'''

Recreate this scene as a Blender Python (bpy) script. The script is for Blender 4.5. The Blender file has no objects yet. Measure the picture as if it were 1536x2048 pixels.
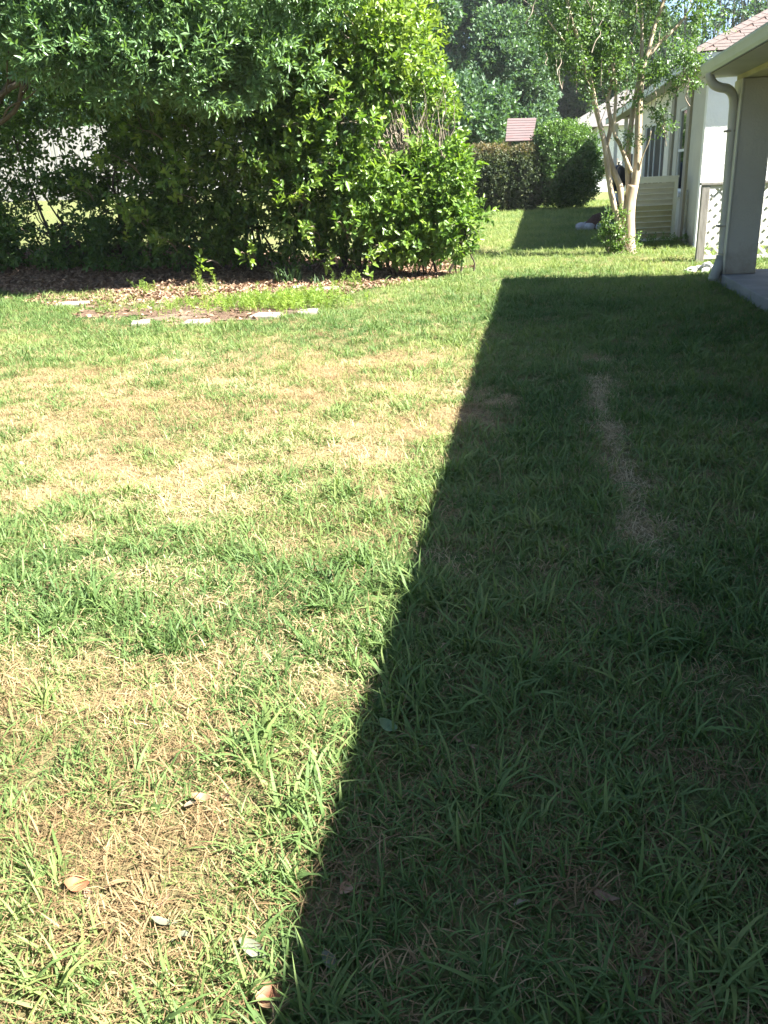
import bpy, math, random
import numpy as np
from mathutils import Vector, Matrix

R = math.radians
rng = np.random.default_rng(7)
random.seed(7)
S = bpy.context.scene
C = S.collection
PI = math.pi

# ------------------------------------------------------------------ camera, sky, sun, exposure
F, EYE = 1700.0, 1.45
PITCH, YAW, ROLL = R(21.374), R(10.436), R(2.577)
def cam_axes():
    f = np.array([-math.sin(YAW)*math.cos(PITCH), math.cos(YAW)*math.cos(PITCH), -math.sin(PITCH)])
    r0 = np.array([math.cos(YAW), math.sin(YAW), 0.0]); u0 = np.cross(r0, f)
    return f, math.cos(ROLL)*r0 - math.sin(ROLL)*u0, math.cos(ROLL)*u0 + math.sin(ROLL)*r0
CF, CR, CU = cam_axes()
def ray(px, py): return CF + CR*(px-768)/F - CU*(py-1024)/F
def G(px, py, z=0.0):                      # photo pixel -> point on the ground
    d = ray(px, py); t = (z-EYE)/d[2]; return np.array([0, 0, EYE]) + t*d
def AT(px, py, Y):                         # photo pixel -> point at distance Y
    d = ray(px, py); t = Y/d[1]; return np.array([0, 0, EYE]) + t*d
cam = bpy.data.cameras.new('camera'); co = bpy.data.objects.new('camera', cam); C.objects.link(co)
cam.sensor_fit = 'VERTICAL'; cam.sensor_height = 36.0; cam.lens = 36.0*F/2048
cam.clip_start = 0.05; cam.clip_end = 3000
M = Matrix(((CR[0], CU[0], -CF[0], 0), (CR[1], CU[1], -CF[1], 0), (CR[2], CU[2], -CF[2], EYE), (0, 0, 0, 1)))
co.matrix_world = M
S.camera = co

SUN_EL, SUN_AZ = R(45.4), R(106)              # azimuth clockwise from +Y
world = bpy.data.worlds.new('World'); S.world = world; world.use_nodes = True
wn = world.node_tree.nodes; bg = wn['Background']
sky = wn.new('ShaderNodeTexSky'); sky.sky_type = 'NISHITA'; sky.sun_disc = False
sky.sun_elevation = SUN_EL; sky.sun_rotation = SUN_AZ; sky.air_density = 0.7; sky.dust_density = 0.6
world.node_tree.links.new(sky.outputs[0], bg.inputs[0]); bg.inputs[1].default_value = 0.055
sun = bpy.data.lights.new('sun', 'SUN'); so = bpy.data.objects.new('sun', sun); C.objects.link(so)
sun.energy = 5.0; sun.angle = R(0.53); sun.color = (1.0, 0.955, 0.87)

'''

### Exercise objective
Extract the full listing exactly, with the pictures left out.

### Result of the exercise
Recreate this scene as a Blender Python (bpy) script. The script is for Blender 4.5. The Blender file has no objects yet. Measure the picture as if it were 1536x2048 pixels.
import bpy, math, random
import numpy as np
from mathutils import Vector, Matrix

R = math.radians
rng = np.random.default_rng(7)
random.seed(7)
S = bpy.context.scene
C = S.collection
PI = math.pi

# ------------------------------------------------------------------ camera, sky, sun, exposure
F, EYE = 1700.0, 1.45
PITCH, YAW, ROLL = R(21.374), R(10.436), R(2.577)
def cam_axes():
    f = np.array([-math.sin(YAW)*math.cos(PITCH), math.cos(YAW)*math.cos(PITCH), -math.sin(PITCH)])
    r0 = np.array([math.cos(YAW), math.sin(YAW), 0.0]); u0 = np.cross(r0, f)
    return f, math.cos(ROLL)*r0 - math.sin(ROLL)*u0, math.cos(ROLL)*u0 + math.sin(ROLL)*r0
CF, CR, CU = cam_axes()
def ray(px, py): return CF + CR*(px-768)/F - CU*(py-1024)/F
def G(px, py, z=0.0):                      # photo pixel -> point on the ground
    d = ray(px, py); t = (z-EYE)/d[2]; return np.array([0, 0, EYE]) + t*d
def AT(px, py, Y):                         # photo pixel -> point at distance Y
    d = ray(px, py); t = Y/d[1]; return np.array([0, 0, EYE]) + t*d
cam = bpy.data.cameras.new('camera'); co = bpy.data.objects.new('camera', cam); C.objects.link(co)
cam.sensor_fit = 'VERTICAL'; cam.sensor_height = 36.0; cam.lens = 36.0*F/2048
cam.clip_start = 0.05; cam.clip_end = 3000
M = Matrix(((CR[0], CU[0], -CF[0], 0), (CR[1], CU[1], -CF[1], 0), (CR[2], CU[2], -CF[2], EYE), (0, 0, 0, 1)))
co.matrix_world = M
S.camera = co

SUN_EL, SUN_AZ = R(45.4), R(106)              # azimuth clockwise from +Y
world = bpy.data.worlds.new('World'); S.world = world; world.use_nodes = True
wn = world.node_tree.nodes; bg = wn['Background']
sky = wn.new('ShaderNodeTexSky'); sky.sky_type = 'NISHITA'; sky.sun_disc = False
sky.sun_elevation = SUN_EL; sky.sun_rotation = SUN_AZ; sky.air_density = 0.7; sky.dust_density = 0.6
world.node_tree.links.new(sky.outputs[0], bg.inputs[0]); bg.inputs[1].default_value = 0.055
sun = bpy.data.lights.new('sun', 'SUN'); so = bpy.data.objects.new('sun', sun); C.objects.link(so)
sun.energy = 5.0; sun.angle = R(0.53); sun.color = (1.0, 0.955, 0.87)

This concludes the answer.